═════ Data provided ═════

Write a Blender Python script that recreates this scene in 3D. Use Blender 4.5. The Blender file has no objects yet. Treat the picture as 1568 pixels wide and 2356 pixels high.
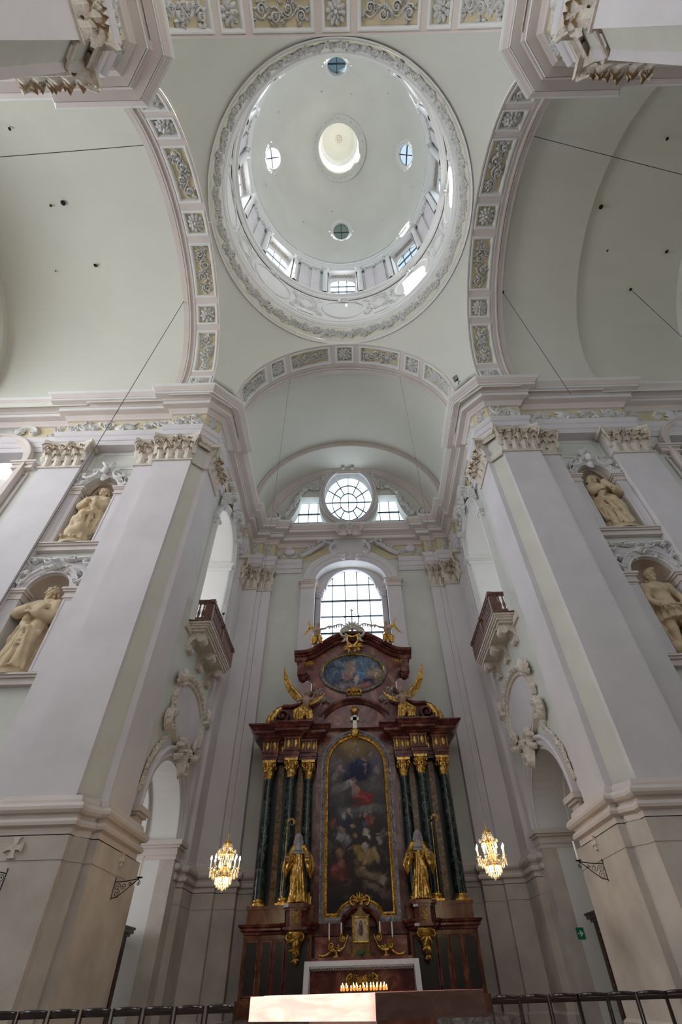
import bpy, math, random
import numpy as np
from mathutils import Vector, Matrix, geometry

SC = bpy.context.scene
COL = SC.collection
PI = math.pi
rnd = random.Random(7)

# ------------------------------------------------------------------ camera, sky, sun, big lights, exposure
FPX, PITCH, YAW, ROLL = 1095.0, 0.7885, -0.0073, -0.0322
cd = bpy.data.cameras.new('camera'); cam = bpy.data.objects.new('camera', cd); COL.objects.link(cam)
cd.sensor_fit = 'HORIZONTAL'; cd.sensor_width = 24.0; cd.lens = 24.0 * FPX / 1568.0
cd.shift_x = -22.5 / 1568.0; cd.clip_start = 0.05; cd.clip_end = 500
fw = Vector((-math.sin(YAW) * math.cos(PITCH), math.cos(YAW) * math.cos(PITCH), math.sin(PITCH)))
r0 = Vector((math.cos(YAW), math.sin(YAW), 0)); u0 = r0.cross(fw)
rt = math.cos(ROLL) * r0 + math.sin(ROLL) * u0; up = -math.sin(ROLL) * r0 + math.cos(ROLL) * u0
mw = Matrix.Identity(4)
for i in range(3):
    mw[i][0] = rt[i]; mw[i][1] = up[i]; mw[i][2] = -fw[i]
mw[0][3], mw[1][3], mw[2][3] = -0.036, 0.0, 1.05
cam.matrix_world = mw
SC.camera = cam

SC.view_settings.view_transform = 'Standard'; SC.view_settings.look = 'None'
SC.view_settings.gamma = 1.0; SC.view_settings.use_curve_mapping = False
SC.view_settings.exposure = 0.02
SC.cycles.max_bounces = 8; SC.cycles.diffuse_bounces = 4; SC.cycles.adaptive_threshold = 0.02; SC.cycles.transparent_max_bounces = 12
SC.cycles.sample_clamp_indirect = 6.0
SC.cycles.caustics_reflective = False; SC.cycles.caustics_refractive = False

world = bpy.data.worlds.new('sky'); SC.world = world; world.use_nodes = True
bg = world.node_tree.nodes['Background']
bg.inputs[0].default_value = (0.80, 0.91, 1.0, 1); bg.inputs[1].default_value = 2.6

def lamp(name, kind, loc, direction, energy, color, **kw):
    d = bpy.data.lights.new(name, kind); d.energy = energy; d.color = color
    for k, v in kw.items(): setattr(d, k, v)
    o = bpy.data.objects.new(name, d); COL.objects.link(o); o.location = loc
    if direction is not None:
        o.rotation_euler = Vector(direction).to_track_quat('-Z', 'Y').to_euler()
    return o

DAY = (0.95, 0.965, 1.0)
lamp('sunlight', 'SUN', (-40, -15, 60), (0.86, 0.34, -0.40), 46.0, (1.0, 0.95, 0.87), angle=0.009)
# lamps added for unseen daylight; west and choir end walls have no openings
lamp('west_daylight_lamp', 'AREA', (-23.3, 6.85, 19.5), (1, 0, -0.06), 1650, (0.86, 0.93, 1.0), shape='RECTANGLE', size=8.0, size_y=9.0, spread=2.3)
lamp('south_window_light', 'AREA', (0, -8.6, 21.0), (0, 1, 0.15), 110, (0.90, 0.94, 1.0), shape='RECTANGLE', size=6.0, size_y=11.0)
lamp('choir_daylight_lamp', 'AREA', (23.3, 6.85, 21.0), (-1, 0, -0.3), 20, (1.0, 0.95, 0.88), shape='RECTANGLE', size=8.0, size_y=9.0)
# daylight at drum, altar and lunette windows; gallery and aisle lamps added as fill
for k in range(8):
    a_ = math.pi / 4 * k
    lamp('drum_window_light', 'AREA', (7.25 * math.cos(a_), 6.85 + 7.25 * math.sin(a_), 39.9), (-math.cos(a_), -math.sin(a_), -0.1), 128, DAY, shape='RECTANGLE', size=1.8, size_y=3.0)
lamp('altar_window_light', 'AREA', (0, 25.7, 16.5), (0, -1, 0.05), 260, DAY, shape='RECTANGLE', size=3.6, size_y=8.5)
lamp('lunette_light', 'AREA', (0, 25.6, 27.2), (0, -1, -0.05), 170, DAY, shape='RECTANGLE', size=6.0, size_y=4.5)
lamp('gallery_fill_light', 'AREA', (-10.8, 19.75, 16.4), (1, 0, 0), 75, DAY, shape='RECTANGLE', size=2.2, size_y=5.6)
lamp('gallery_fill_light', 'AREA', (10.8, 19.75, 16.4), (-1, 0, 0), 24, (1.0, 0.93, 0.84), shape='RECTANGLE', size=2.2, size_y=5.6)
lamp('aisle_fill_light', 'AREA', (-12.2, 18.2, 3.8), (1, 0.55, 0), 130, DAY, shape='RECTANGLE', size=2.0, size_y=3.0)
lamp('aisle_fill_light', 'AREA', (12.2, 18.2, 3.8), (-1, 0.55, 0), 14, (1.0, 0.95, 0.88), shape='RECTANGLE', size=2.0, size_y=3.0)

# ------------------------------------------------------------------ materials
MATS = {}
def new_mat(name):
    m = bpy.data.materials.new(name); m.use_nodes = True; MATS[name] = m
    nt = m.node_tree; return m, nt, nt.nodes['Principled BSDF']

def ramp(nt, fac, stops):
    r = nt.nodes.new('ShaderNodeValToRGB'); nt.links.new(fac, r.inputs[0])
    while len(r.color_ramp.elements) < len(stops): r.color_ramp.elements.new(0.5)
    for e, (p, c) in zip(r.color_ramp.elements, stops):
        e.position = p; e.color = (*c, 1)
    return r.outputs[0]

def noise(nt, scale, detail=4, rough=0.55, dist=0.0, coord=None, sc3=None):
    n = nt.nodes.new('ShaderNodeTexNoise'); n.inputs['Scale'].default_value = scale
    n.inputs['Detail'].default_value = detail; n.inputs['Roughness'].default_value = rough
    n.inputs['Distortion'].default_value = dist
    tc = nt.nodes.new('ShaderNodeTexCoord'); src = tc.outputs['Object']
    if sc3:
        mp = nt.nodes.new('ShaderNodeMapping'); mp.inputs['Scale'].default_value = sc3
        nt.links.new(src, mp.inputs[0]); src = mp.outputs[0]
    nt.links.new(src, n.inputs['Vector'])
    return n.outputs['Fac']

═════

### What is required
Exactly restate the lines from the beginning of the data through the line with "rnd = random.Random(7)", and no others, keeping pictures out.

### Finished task
Write a Blender Python script that recreates this scene in 3D. Use Blender 4.5. The Blender file has no objects yet. Treat the picture as 1568 pixels wide and 2356 pixels high.
import bpy, math, random
import numpy as np
from mathutils import Vector, Matrix, geometry

SC = bpy.context.scene
COL = SC.collection
PI = math.pi
rnd = random.Random(7)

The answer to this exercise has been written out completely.